Short problem:
Set down all of the data that follows word for word, without the images.

## start

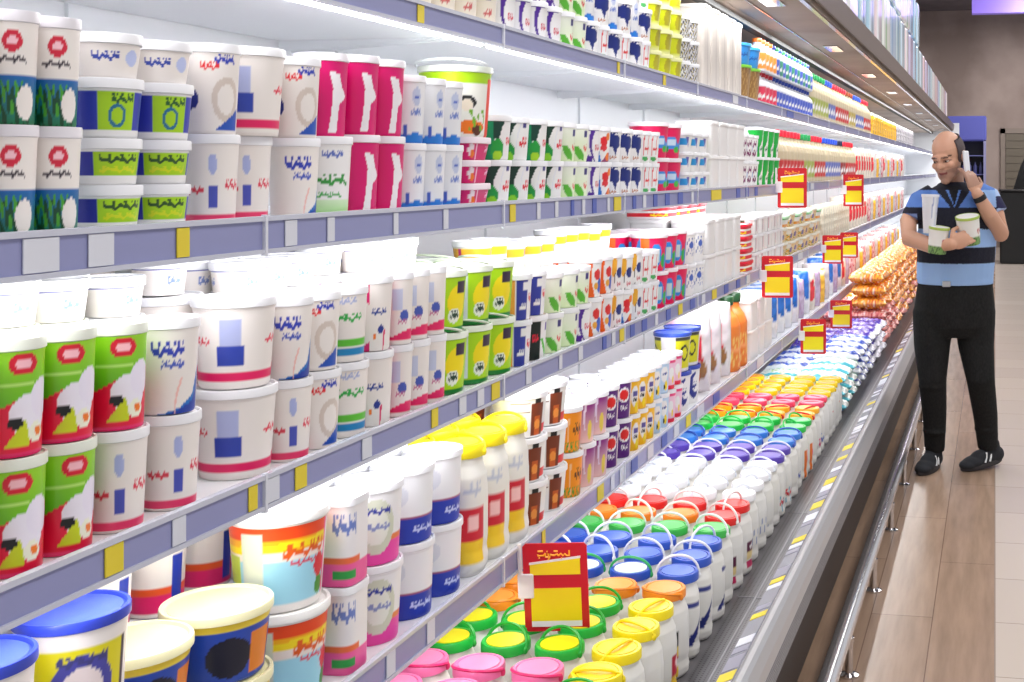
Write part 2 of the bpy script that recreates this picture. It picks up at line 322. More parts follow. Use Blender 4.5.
tub('orangebody', 'orange tub with white and red petals', .09, .1, W, [('p', [(-1, 0), (0, 0), (-.3, .5), (-.2, 1), (-1, 1)], (238, 100, 20)), ('e', .2, .6, .3, .15, (220, 40, 40)), ('e', .5, .3, .3, .2, (50, 90, 190)), ('e', .1, .3, .2, .1, (240, 170, 60))])
tub('yellowcow', 'white tub with amber flame and navy patch', .09, .1, W, [('e', -.2, .7, .25, .3, (240, 176, 50)), ('e', .35, .5, .3, .16, NV), ('w', -.1, .6, .3, .04, 0, .5, BK), ('t', .1, .6, .1, .25, 2, (200, 70, 90))])
tub('melonorange', 'orange and magenta tub with blue centre', .12, .115, (228, 10, 84), [('r', -1, -.5, 0, 1, (244, 110, 20)), ('e', -.1, .45, .35, .32, (50, 140, 220)), ('r', -.25, .12, .25, .6, (200, 220, 220)), ('e', .4, .3, .18, .2, (40, 170, 70)), ('p', [(.5, 0), (1, 0), (1, 1), (.6, .6)], (60, 130, 210))], lid=(236, 226, 232))
tub('bluewhite', 'white tub with scattered blue marks', .11, .11, W, [('n', -.7, .7, .2, .85, .7, 3, (40, 80, 170)), ('e', .2, .6, .22, .12, (70, 100, 190))])
tub('redtop', 'red and white striped flat pack', .17, .05, (242, 236, 236), [('r', -1, 1, .2, .5, (222, 16, 40)), ('r', -1, 1, .7, .85, (222, 30, 50)), ('t', -.4, .3, .2, .5, 1, YE)], lid=(222, 16, 50), inner=W, sq=6, taper=.98, name='carton_box', cat='box')
tub('blackmag', 'white box with dark and magenta uprights', .15, .075, W, [('r', -.6, -.3, .1, .9, (90, 80, 50)), ('r', .4, .5, 0, 1, (30, 20, 40)), ('r', .62, .75, .2, 1, (180, 20, 110))], sq=6, taper=.97, name='carton_box', cat='box')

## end

Full output:
Write part 2 of the bpy script that recreates this picture. It picks up at line 322. More parts follow. Use Blender 4.5.
tub('orangebody', 'orange tub with white and red petals', .09, .1, W, [('p', [(-1, 0), (0, 0), (-.3, .5), (-.2, 1), (-1, 1)], (238, 100, 20)), ('e', .2, .6, .3, .15, (220, 40, 40)), ('e', .5, .3, .3, .2, (50, 90, 190)), ('e', .1, .3, .2, .1, (240, 170, 60))])
tub('yellowcow', 'white tub with amber flame and navy patch', .09, .1, W, [('e', -.2, .7, .25, .3, (240, 176, 50)), ('e', .35, .5, .3, .16, NV), ('w', -.1, .6, .3, .04, 0, .5, BK), ('t', .1, .6, .1, .25, 2, (200, 70, 90))])
tub('melonorange', 'orange and magenta tub with blue centre', .12, .115, (228, 10, 84), [('r', -1, -.5, 0, 1, (244, 110, 20)), ('e', -.1, .45, .35, .32, (50, 140, 220)), ('r', -.25, .12, .25, .6, (200, 220, 220)), ('e', .4, .3, .18, .2, (40, 170, 70)), ('p', [(.5, 0), (1, 0), (1, 1), (.6, .6)], (60, 130, 210))], lid=(236, 226, 232))
tub('bluewhite', 'white tub with scattered blue marks', .11, .11, W, [('n', -.7, .7, .2, .85, .7, 3, (40, 80, 170)), ('e', .2, .6, .22, .12, (70, 100, 190))])
tub('redtop', 'red and white striped flat pack', .17, .05, (242, 236, 236), [('r', -1, 1, .2, .5, (222, 16, 40)), ('r', -1, 1, .7, .85, (222, 30, 50)), ('t', -.4, .3, .2, .5, 1, YE)], lid=(222, 16, 50), inner=W, sq=6, taper=.98, name='carton_box', cat='box')
tub('blackmag', 'white box with dark and magenta uprights', .15, .075, W, [('r', -.6, -.3, .1, .9, (90, 80, 50)), ('r', .4, .5, 0, 1, (30, 20, 40)), ('r', .62, .75, .2, 1, (180, 20, 110))], sq=6, taper=.97, name='carton_box', cat='box')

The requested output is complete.